For this week's guest post Steve Ely follows on from his previous posts on how Orasaigh came to be and reflects the future possibilities of the project
Orasaigh: collaboration, book, exhibitions, readings, workshops …
I’d finished Orasaigh, it struck me how visual the poem was, and I immediately began to think of publication with photographic accompaniment—two complementary subjectivities responding to the same landscape. I was lucky to find the perfect collaborator in South Uist-based photographer Michael Faint, whose fabulously evocative work will be familiar to many from his website ansolasoir.com. After getting knocked back by all the obvious publishers in England and Scotland—all of whom unaccountably lacked the imagination to see the obvious potential in a long poem about an obscure Scottish island, by an obscure English poet and an obscure Scottish photographer—our joint publication, Orasaigh, will be published by the award-winning independent publisher Broken Sleep, in August, 2024.
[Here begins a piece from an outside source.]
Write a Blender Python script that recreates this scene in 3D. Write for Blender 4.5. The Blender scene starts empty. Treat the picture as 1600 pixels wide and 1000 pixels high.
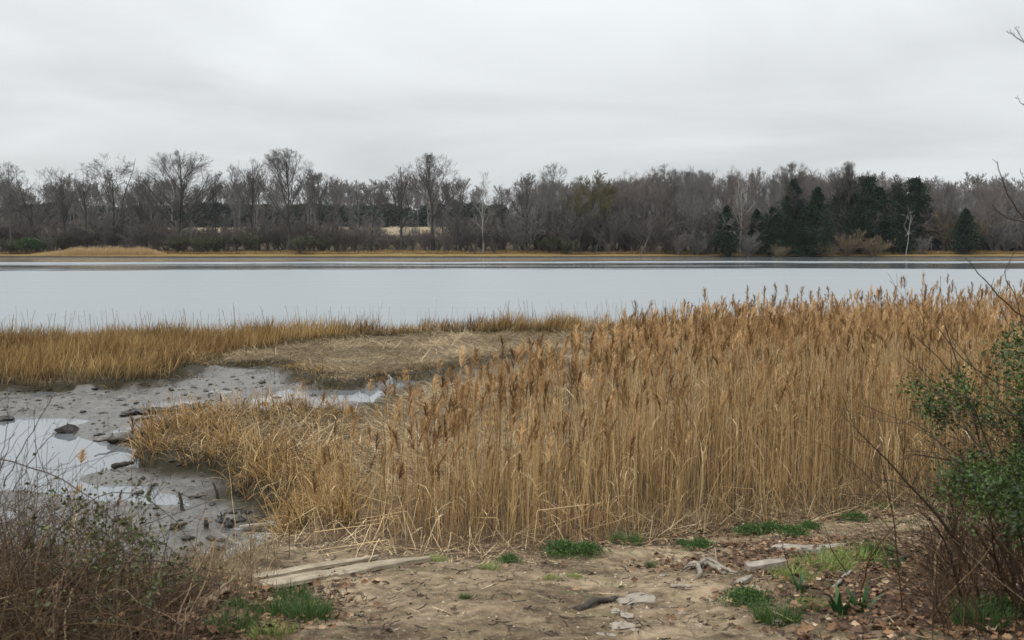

But Orasaigh seems to have developed its own momentum independently of book publication. Through the agency and hard work of Taigh Chearsabhagh’s Andy Mackinnon, exhibitions based on the book will be held at Cnoc Soilleir, South Uist, and Taigh Chearsabhagh, North Uist, in August and November 2023, respectively, with an accompanying range of previews, readings, talks, sound-walks and creative writing and photography workshops. The composer Duncan Macleod, of the University of Nottingham, Hyunkook Lee, Director of the Centre for Audio and Psychoacoustic Engineering at Huddersfield University and his student Juraj Fajnor have made a recording of a reading of the poem with accompanying soundscape, much of which was recorded in and around Orasaigh landscape, to be used in the exhibitions. Plans are in progress to take the exhibition to various venues on the mainland, to coincide with the publication of the book in 2024. The creative writing workshops—Writing the Apocalyptic Landscape—developed for the project are being adapted into teaching materials that might be used with University creative writing students, in schools and with writers and poets in community contexts, in-person and online. I’ve recently applied for a grant to fully fund a bi-lingual (Gaelic & English) Creative Writing PhD to be focused on place and landscape. This studentship will be jointly supervised by myself at the University of Huddersfield and by a Gaelic expert from a Scottish University, and my desire is for a Uist or Western Isle based or connected candidate to secure it. Orasaigh just keeps rolling. The Cnoc Soilleir exhibition is just the start.